Zusammenfassend erklärte Wenneker, er sei von der Rechtmäßigkeit seines Befehls überzeugt gewesen. Trotzdem habe er darauf gebaut, dass die Kapitäne der Blockadebrechern seine Weisung nicht befolgen würden. Zu diesem Zweck habe er bei der Verabschiedung der Schiffe in vertraulichen Gesprächen mit den Kommandanten seinen Befahl stets abgeschwächt.

Kapitän von Allwörden, dem Mordbeihilfe vorgeworfen wird, kann sich nicht an eine persönliche Verabschiedung durch Wenneker erinnern.

Er bekundete, den Befehl, den wegen des Verdachts der Hehlerei einsitzen Poweleit im Falle der Gefahr zu opfern, in einem verschlossenen Umschlag erhalten zu haben. Zusätzliche Weisungen seien nicht an ihn ergangen. Nach den Worten des Angeklagten wurde die ,,Rio Grande" am 4. Januar 1944 von feindlichen Luft- und Seestreitkräften gestellt. Allwörden gab den Befehl zur Selbstversenkung, ohne Poweleit aus seinem Haftverlies befreien zu lassen. Aus der Erörterung von Poweleits grauenvollem Ende ergaben sich bezeichnende Dialoge.

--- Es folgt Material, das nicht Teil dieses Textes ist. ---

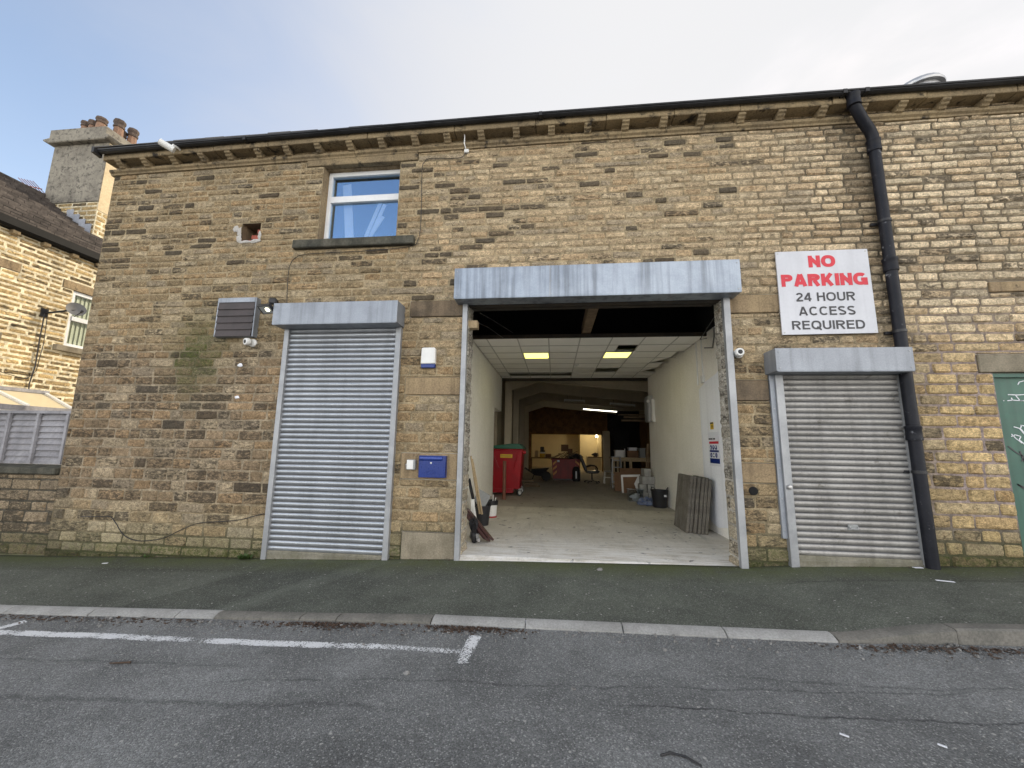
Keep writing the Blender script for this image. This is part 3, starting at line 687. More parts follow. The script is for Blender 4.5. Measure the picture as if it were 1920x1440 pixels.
m.beam((-3.37, .26, 4.8), (-3.52, .3, 5.85), .15, .01, up=(0, 1, 0))
obj('white_batten_bundle', m, WHITE, label='white battens leaning inside the upper window behind its glass', cat='battens')
# broken vent hole
m = MB(); a, b, c, d = HOLE
m.box(a-.03, a+.0, .02, .3, c, d); m.box(b, b+.03, .02, .3, c, d); m.box(a, b, .28, .3, c, d); m.box(a, b, .02, .28, d-.002, d+.02); m.box(a, b, .02, .28, c-.03, c)
vh = obj('vent_hole', m, WOODD, B, label='square hole knocked through the stone wall with loose red bricks inside')
m = MB(); rr = random.Random(2)
for (x, z, w, h) in ((-4.99, 4.76, .12, .07), (-4.87, 4.76, .12, .07), (-4.94, 4.84, .12, .07), (-4.83, 4.85, .1, .07), (-4.84, 4.93, .11, .07)): m.cbox((x, .16+rr.uniform(-.02, .02), z), (w, .16, h), Matrix.Rotation(rr.uniform(-.12, .12), 3, 'Y').to_euler())
obj('loose_brick', m, BRICK, vh, bevel=.004)
m = MB()
for (x, z, rx, rz) in ((-5.12, 4.76, .05, .07), (-5.13, 4.88, .035, .08), (-5.0, 4.70, .12, .022), (-4.76, 4.79, .03, .09), (-4.83, 4.71, .08, .03), (-5.2, 4.93, .05, .05)): m.lump((x, -.012, z), 1, x*7, 0, 10, .3, (rx, .014, rz))
obj('cement_patch', m, WMORT, vh)
# entrance lintel
m = MB(); m.box(-1.27, 2.31, .0, .12, 3.53, 3.64); m.box(-1.27, 2.31, .125, .36, 3.57, 3.7); m.box(-1.25, 2.29, .13, .15, 3.52, 3.57)
obj('entrance_lintel', m, LINT, B, bevel=.006)

# ------------------------------------------------------------------ entrance room
FZ = .03
m = MB(); N_ = 24
for i in range(N_): pass
m.add([(-1.265, -.07, -.035), (2.305, -.07, .02), (2.305, .02, FZ), (-1.265, .02, FZ-.01)], [(0, 1, 2, 3)])
m.add([(-1.265, -.07, -.3), (2.305, -.07, -.3), (2.305, -.07, .02), (-1.265, -.07, -.035)], [(0, 1, 2, 3)])
m.add([(-1.265, .02, FZ-.01), (2.305, .02, FZ), (2.305, .37, FZ), (-1.265, .37, FZ)], [(0, 1, 2, 3)])
m.add([(-3.0, .37, FZ), (5.6, .37, FZ), (5.6, 23, FZ), (-3.0, 23, FZ)], [(0, 1, 2, 3)])
m.add([(2.312, .275, FZ-.004), (2.83, .275, FZ-.004), (2.83, .38, FZ-.004), (2.312, .38, FZ-.004)], [(0, 1, 2, 3)])
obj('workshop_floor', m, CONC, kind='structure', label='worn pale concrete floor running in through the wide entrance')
m = MB()
m.box(-1.72, -1.65, .37, 5.27, -.02, 3.58); m.box(-1.72, -1.65, 5.27, 6.73, 2.53, 3.58); m.box(-2.5, -2.44, 5.27, 7.5, 0, 2.6); m.box(-2.44, -1.72, 5.2, 5.26, 0, 2.6); m.box(-2.44, -1.72, 5.27, 6.9, 2.54, 2.6)
m.box(-1.72, -1.275, .362, .37, 0, 3.6)
obj('room_wall', m, PLAST, B, label='grubby white plastered left wall of the entrance room')
m = MB(); m.box(2.83, 2.838, .28, 6.74, FZ-.02, 3.58); m.box(2.315, 2.84, .272, .28, 0, 3.6); obj('room_wall', m, PLAST, B, label='grubby white plastered right wall of the entrance room')
m = MB(); pts = [(.29, .30), (.75, .24), (1.1, .19), (1.5, .22), (1.9, .15), (2.2, .2), (2.42, .34), (2.45, 2.62), (2.1, 2.72), (1.6, 2.78), (1.2, 2.95), (.29, 3.0)]
m.prism(pts, 'x', 2.800, 2.829); obj('plaster_panel', m, PLASB, B, label='brighter white plaster patch with a broken lower edge')
m = MB(); m.tube([(-1.643, 1.05, FZ), (-1.643, 1.05, 3.5)], .012, 6); obj('wall_batten', m, WHITE, B)
# suspended ceiling
X0, Y0, T = -1.345, 2.02, .617; CZ = 3.58
missing = {(4, 1, 'half'), (4, 5), (0, 6), (1, 6), (2, 6)}
m = MB(); g = MB(); rr = random.Random(6)
for i in range(-1, 7):
    for j in range(8):
        xa, xb = max(X0+i*T, -1.645), min(X0+(i+1)*T, 2.825); ya, yb = Y0+j*T, min(Y0+(j+1)*T, 6.73)
        if xb-xa < .03 or yb-ya < .02: continue
        if (i, j) in ((1, 2), (4, 2)): continue            # light panels sit here
        if (i, j) in missing: continue
        if (i, j, 'half') in missing: xb = xa+.22
        if i == 6 and j in (3, 5): 
            m.cbox(((xa+xb)/2-.04, (ya+yb)/2, CZ+.05), (xb-xa, yb-ya-.05, .012), Matrix.Rotation(-.22, 3, 'Y').to_euler()); continue
        if i == 6 and j in (2, 4): xb -= .12
        dzv = rr.uniform(-.003, .003); m.box(xa+.008, xb-.008, ya+.008, yb-.008, CZ+.006+dzv, CZ+.02+dzv)
for i in range(8): 
    x = X0+i*T
    if x < 2.8: g.box(x-.012, x+.012, Y0, 6.73, CZ-.001, CZ+.005)
for j in range(8): g.box(-1.645, 2.825, Y0+j*T-.012, Y0+j*T+.012, CZ-.003, CZ+.004)
cg = obj('suspended_ceiling', m, TILE, B, label='white suspended tile ceiling with several tiles missing')
obj('ceiling_grid', g, TBAR, cg)
m = MB(); m.box(-1.65, 2.83, 1.97, 2.01, CZ-.01, CZ+.06); obj('ceiling_edge', m, LINT, cg); m = MB(); m.box(-1.65, 2.83, 6.74, 6.80, 3.5, 3.62); obj('rear_beam', m, LINT, B)
m = MB(); m.box(.54, .70, .46, 2.3, 3.66, 3.85); obj('ceiling_joist', m, WOODD, B)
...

Der Vorsitzende, Landgerichtsdirektor Erhardt, zu Allwörden: ,,Haben Sie sich keine Gedanken gemacht, dass es ein grausiges Geschehen ist, jemand mit dem Schiff untergeben zu lassen?"
Allwörden: ,,Es war bitter. Ich hatte während der Reise bedenken. Aber für mich  war der Befehl des Admirals maßgebend."

Auf die Frage, ob es im Falle nicht besser gewesen wäre, den Häftling zu erschießen, anstatt ihn ,,absaufen zu lassen wie eine Ratte", meinte von Allwörden, jemand mit dem Schiff ertrinken zu lassen, sei ,,humaner" als eine Erschießung, die er selbst nie fertiggebracht haben würde.

Vorher hatte der Gerichtsvorsitzen mit Blick auf den Angeklagten Wenneker konstantiert: ,,Dass Poweleit sich eines todeswürdigen Verbrechens schuldig gemacht hast, in dem er in einer japanischen Bvar gestohlene Uhren an Geishas verkaufte, kann man wohl nicht sagen".

Darauf Wenneker: ,,Damals wurden für jeden kleinen Dreck das Todesurteil verhängt".

Soweit der Bericht in den ,,Kieler Nachrichten". Ob noch weitere Berichte erfolgt sind, ist mir z. Z. nicht bekannt. Falls Interesse besteht, kann ich die Ausgaben um den 08. Februar 1966 – der Zeitpunkt dieses Berichtes – in der Landesbibliothek in Kiel ,,durchforsten".

Viele Grüße – aus Kronshagen
bei der Marinestadt Kiel

Hans-Hermann H. alias longwood

Deichkind

So ging der Prozeß für den Admiral lt. WIKIPEDIA aus:
Das Gericht wertete den Tatbestand jedoch als Totschlag und stellte das Verfahren wegen Verjährung ein.